For Szymaszek you could say that taking the poem for a walk is the instrument for thinking crisis and life-writing at once. She observes the collision of social life in public, say by witnessing the gentrified splintering of downtown Brooklyn:

A naïve urbanism sees in the city the immediate satisfaction of human needs so long as you can pay for it. Szymaszek’s grim wit comes up instead with a whole lot of “nothing”—food, drink, train service.

Flipping that around, you could say A Year From Today thinks about the satisfaction of needs mediated by, say, rent and infrastructure, or alternately accommodations and elder care. (Mayer again: “Write a work that intersperses love with landlords.”) Szymaszek observes the fallibility of the aging body—her own, her loved ones’, that of an “older straight woman” in a movie who suffers an aneurysm after sleeping with a younger woman, “the lesbionic disruption … so great … she can’t even get home to unpack.” Aging for Szymaszek is an occasion for observing the modulation, not cessation, of sex and desire. I think of Moonstruck: “In that light, with that expression on your face, you look about 25 years old.” But it’s also the source of palpable frustration in the mode of space and its privations, probably no surprise for a book that spends so much of its time in non-ADA-compliant subway stations.

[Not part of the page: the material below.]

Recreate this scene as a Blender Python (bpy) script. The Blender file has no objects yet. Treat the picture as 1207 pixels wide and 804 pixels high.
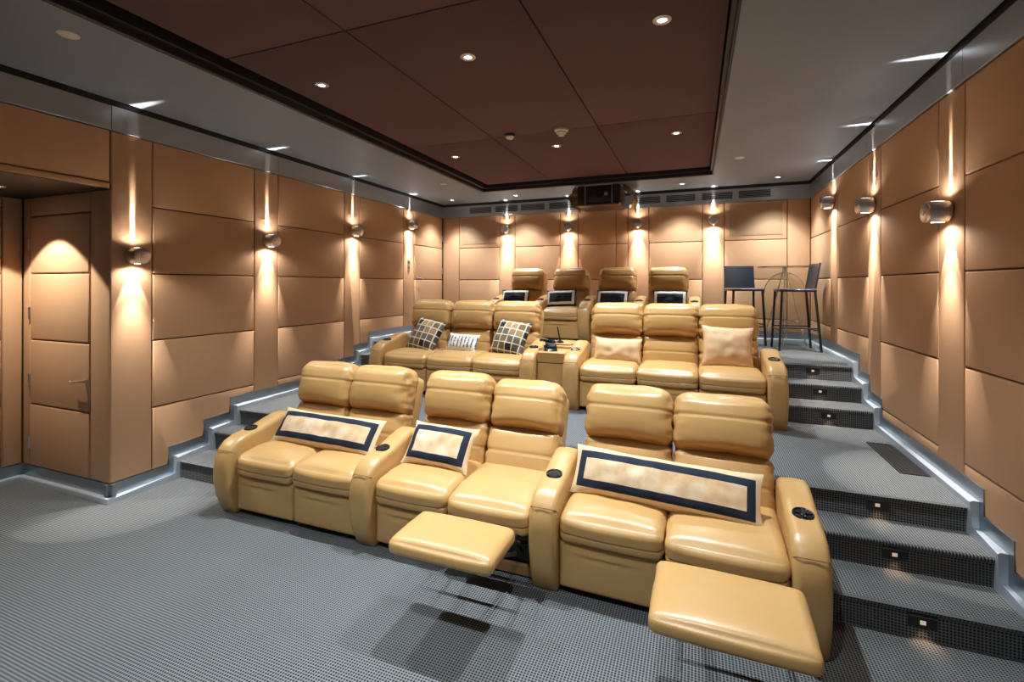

Szymaszek’s ample concern for age and its needs touches a nerve, not least in its nod to the anti-social cruelty of a Cormac McCarthy novel. She invites you to flip that formulation on its head. Imagine a social space genuinely “for old dykes,” fully accommodated to their needs and desires: does that intimate a kind of universalism, a desire for everybody to have a life worth living? You’d have to get more specific, but provisionally, sure. In turn, Szymaszek’s concern for age contours the desires that animate A Year From Today‘s political imagination. At its outside, A Year From Today wants something like the remaking of space on the order of a commons, available to all by homology with the commons of a journal poetics.

Szymaszek banishes the private in the diorama of an encounter with everybody else’s dreams, a coyly utopian image. For a reader who’s accompanied Szymaszek on Second Avenue and Court St. and into the disintegrating MTA, it won’t surprise that the metaphor at hand (“the royal / road and the rural route”) isn’t just spatial, it’s infrastructural. “Call that Africa / call it New Guinea call it Poughkeepsie I guess / it’s love,” O’Hara wrote, intimating a universalism himself in a leap from place to place to place. Call it the F at Bergen St., too.